Exercise directions: Locate the line bearing "Write a Blender" in the material below, then reproduce it and each following line up to and including the line bearing "from mathutils import Vector, Matrix, noise, Euler".
--- BEGIN Listing ---
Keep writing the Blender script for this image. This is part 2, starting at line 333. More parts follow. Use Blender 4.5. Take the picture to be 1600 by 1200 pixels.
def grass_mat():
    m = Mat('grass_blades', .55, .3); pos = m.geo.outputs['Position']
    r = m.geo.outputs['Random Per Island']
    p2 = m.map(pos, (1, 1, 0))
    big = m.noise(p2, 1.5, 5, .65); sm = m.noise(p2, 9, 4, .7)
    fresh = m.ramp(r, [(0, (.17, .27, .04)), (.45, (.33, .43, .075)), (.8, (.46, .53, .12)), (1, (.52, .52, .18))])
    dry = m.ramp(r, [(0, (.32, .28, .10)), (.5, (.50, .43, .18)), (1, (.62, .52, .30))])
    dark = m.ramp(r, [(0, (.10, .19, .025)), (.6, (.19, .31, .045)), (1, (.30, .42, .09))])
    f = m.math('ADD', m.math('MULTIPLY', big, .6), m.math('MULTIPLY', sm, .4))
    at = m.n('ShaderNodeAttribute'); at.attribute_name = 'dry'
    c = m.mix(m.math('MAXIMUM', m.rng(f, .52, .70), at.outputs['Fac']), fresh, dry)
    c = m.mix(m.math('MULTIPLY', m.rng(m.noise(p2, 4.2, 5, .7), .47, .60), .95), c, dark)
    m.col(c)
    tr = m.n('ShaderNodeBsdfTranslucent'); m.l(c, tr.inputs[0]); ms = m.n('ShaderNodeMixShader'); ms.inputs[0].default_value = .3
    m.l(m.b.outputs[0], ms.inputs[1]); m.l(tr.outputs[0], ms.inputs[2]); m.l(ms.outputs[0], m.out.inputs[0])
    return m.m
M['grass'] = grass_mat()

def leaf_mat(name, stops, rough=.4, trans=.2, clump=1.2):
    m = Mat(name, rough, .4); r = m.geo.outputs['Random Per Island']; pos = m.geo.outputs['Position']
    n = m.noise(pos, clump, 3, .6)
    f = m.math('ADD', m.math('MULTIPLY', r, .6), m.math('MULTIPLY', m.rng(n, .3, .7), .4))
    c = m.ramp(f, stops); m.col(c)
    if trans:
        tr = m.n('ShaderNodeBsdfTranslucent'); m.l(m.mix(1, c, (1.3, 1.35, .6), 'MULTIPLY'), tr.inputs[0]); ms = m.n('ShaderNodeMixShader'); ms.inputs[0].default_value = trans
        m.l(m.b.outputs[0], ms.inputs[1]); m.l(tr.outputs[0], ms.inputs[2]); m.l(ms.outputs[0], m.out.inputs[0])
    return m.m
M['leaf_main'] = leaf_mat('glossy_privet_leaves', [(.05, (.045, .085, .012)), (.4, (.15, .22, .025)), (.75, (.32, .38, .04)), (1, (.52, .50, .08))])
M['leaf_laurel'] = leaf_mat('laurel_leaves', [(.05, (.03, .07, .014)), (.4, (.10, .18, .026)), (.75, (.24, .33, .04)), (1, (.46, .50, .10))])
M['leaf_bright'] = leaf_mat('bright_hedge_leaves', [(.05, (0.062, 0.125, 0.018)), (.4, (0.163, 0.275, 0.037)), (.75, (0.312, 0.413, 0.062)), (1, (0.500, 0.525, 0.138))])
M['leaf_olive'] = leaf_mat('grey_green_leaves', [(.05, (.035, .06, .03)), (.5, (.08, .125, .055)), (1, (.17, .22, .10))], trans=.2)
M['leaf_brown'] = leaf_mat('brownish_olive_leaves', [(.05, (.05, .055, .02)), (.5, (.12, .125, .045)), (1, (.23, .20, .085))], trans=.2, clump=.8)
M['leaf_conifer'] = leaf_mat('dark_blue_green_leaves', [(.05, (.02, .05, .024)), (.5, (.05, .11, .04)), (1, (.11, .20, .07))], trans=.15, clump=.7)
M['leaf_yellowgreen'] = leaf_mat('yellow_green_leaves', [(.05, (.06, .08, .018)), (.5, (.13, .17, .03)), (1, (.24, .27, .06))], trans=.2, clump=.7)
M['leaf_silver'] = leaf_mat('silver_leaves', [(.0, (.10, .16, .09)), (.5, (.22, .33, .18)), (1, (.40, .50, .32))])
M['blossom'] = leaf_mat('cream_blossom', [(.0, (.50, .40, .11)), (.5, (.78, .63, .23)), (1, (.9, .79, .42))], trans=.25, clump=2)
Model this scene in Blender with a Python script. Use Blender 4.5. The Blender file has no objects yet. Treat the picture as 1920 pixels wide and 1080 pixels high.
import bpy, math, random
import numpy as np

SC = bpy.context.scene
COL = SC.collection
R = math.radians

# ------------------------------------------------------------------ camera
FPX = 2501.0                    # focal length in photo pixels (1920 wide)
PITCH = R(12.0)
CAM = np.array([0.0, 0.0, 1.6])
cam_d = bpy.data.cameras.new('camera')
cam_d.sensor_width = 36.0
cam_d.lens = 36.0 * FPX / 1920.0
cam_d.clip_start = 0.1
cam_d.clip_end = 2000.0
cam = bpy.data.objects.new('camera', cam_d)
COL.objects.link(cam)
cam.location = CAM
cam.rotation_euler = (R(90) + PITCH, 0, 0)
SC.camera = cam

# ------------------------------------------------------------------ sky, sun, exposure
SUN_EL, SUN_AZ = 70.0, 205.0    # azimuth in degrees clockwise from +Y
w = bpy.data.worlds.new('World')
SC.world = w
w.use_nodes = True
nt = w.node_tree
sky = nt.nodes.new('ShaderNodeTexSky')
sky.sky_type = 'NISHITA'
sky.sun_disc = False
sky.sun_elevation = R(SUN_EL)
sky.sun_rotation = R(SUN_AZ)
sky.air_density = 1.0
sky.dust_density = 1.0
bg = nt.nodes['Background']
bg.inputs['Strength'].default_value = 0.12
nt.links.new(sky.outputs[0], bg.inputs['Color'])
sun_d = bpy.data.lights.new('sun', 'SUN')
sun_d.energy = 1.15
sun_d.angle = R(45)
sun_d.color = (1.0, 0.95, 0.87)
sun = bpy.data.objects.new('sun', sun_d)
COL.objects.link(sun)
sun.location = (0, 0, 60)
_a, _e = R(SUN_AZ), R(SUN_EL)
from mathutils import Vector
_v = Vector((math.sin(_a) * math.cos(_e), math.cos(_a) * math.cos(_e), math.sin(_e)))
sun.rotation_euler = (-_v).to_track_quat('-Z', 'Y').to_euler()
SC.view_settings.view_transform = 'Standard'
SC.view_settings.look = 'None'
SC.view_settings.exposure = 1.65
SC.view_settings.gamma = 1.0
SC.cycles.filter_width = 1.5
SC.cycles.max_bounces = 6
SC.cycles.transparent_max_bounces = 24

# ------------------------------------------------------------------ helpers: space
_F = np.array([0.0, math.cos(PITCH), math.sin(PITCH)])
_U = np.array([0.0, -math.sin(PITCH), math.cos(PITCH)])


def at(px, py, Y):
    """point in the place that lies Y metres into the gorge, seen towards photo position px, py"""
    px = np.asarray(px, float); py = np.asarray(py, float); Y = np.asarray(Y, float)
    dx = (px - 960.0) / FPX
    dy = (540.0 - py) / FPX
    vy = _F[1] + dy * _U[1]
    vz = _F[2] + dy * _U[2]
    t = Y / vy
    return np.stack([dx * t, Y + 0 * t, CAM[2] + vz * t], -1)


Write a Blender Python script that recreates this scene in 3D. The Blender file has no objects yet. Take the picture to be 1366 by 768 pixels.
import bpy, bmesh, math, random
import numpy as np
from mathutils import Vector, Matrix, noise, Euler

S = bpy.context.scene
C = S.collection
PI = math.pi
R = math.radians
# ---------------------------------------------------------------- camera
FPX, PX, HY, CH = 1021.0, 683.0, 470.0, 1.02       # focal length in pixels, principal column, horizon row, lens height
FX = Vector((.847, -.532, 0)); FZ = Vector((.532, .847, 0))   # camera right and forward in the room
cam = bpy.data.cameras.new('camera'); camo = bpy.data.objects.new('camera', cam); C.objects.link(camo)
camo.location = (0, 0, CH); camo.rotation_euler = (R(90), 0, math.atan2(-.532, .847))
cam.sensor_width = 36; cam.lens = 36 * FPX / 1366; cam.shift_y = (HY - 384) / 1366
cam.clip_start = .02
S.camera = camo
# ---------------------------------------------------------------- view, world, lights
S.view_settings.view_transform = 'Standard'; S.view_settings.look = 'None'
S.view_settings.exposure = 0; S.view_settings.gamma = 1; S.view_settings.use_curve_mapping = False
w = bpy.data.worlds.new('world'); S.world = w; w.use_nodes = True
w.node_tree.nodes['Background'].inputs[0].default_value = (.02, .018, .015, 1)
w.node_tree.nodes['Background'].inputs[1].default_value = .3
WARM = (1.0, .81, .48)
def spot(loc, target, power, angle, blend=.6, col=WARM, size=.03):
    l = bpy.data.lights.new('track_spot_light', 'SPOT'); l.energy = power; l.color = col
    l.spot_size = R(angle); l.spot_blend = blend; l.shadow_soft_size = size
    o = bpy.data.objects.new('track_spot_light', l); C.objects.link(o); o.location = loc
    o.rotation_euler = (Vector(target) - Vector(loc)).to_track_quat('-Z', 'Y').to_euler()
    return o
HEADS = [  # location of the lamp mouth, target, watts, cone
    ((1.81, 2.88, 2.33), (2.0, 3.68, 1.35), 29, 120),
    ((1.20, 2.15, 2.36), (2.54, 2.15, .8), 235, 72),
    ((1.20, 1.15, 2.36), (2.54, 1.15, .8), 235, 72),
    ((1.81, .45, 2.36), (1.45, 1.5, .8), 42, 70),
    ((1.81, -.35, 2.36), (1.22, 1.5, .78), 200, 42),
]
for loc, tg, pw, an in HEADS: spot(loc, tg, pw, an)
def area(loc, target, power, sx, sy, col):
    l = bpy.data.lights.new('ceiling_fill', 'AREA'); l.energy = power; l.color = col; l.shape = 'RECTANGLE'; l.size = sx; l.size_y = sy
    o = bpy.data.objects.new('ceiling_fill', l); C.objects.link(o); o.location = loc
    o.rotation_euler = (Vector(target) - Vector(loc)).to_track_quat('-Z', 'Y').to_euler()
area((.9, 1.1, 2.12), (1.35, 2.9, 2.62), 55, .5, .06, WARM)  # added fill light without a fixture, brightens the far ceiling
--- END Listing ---
Solution:
Write a Blender Python script that recreates this scene in 3D. The Blender file has no objects yet. Take the picture to be 1366 by 768 pixels.
import bpy, bmesh, math, random
import numpy as np
from mathutils import Vector, Matrix, noise, Euler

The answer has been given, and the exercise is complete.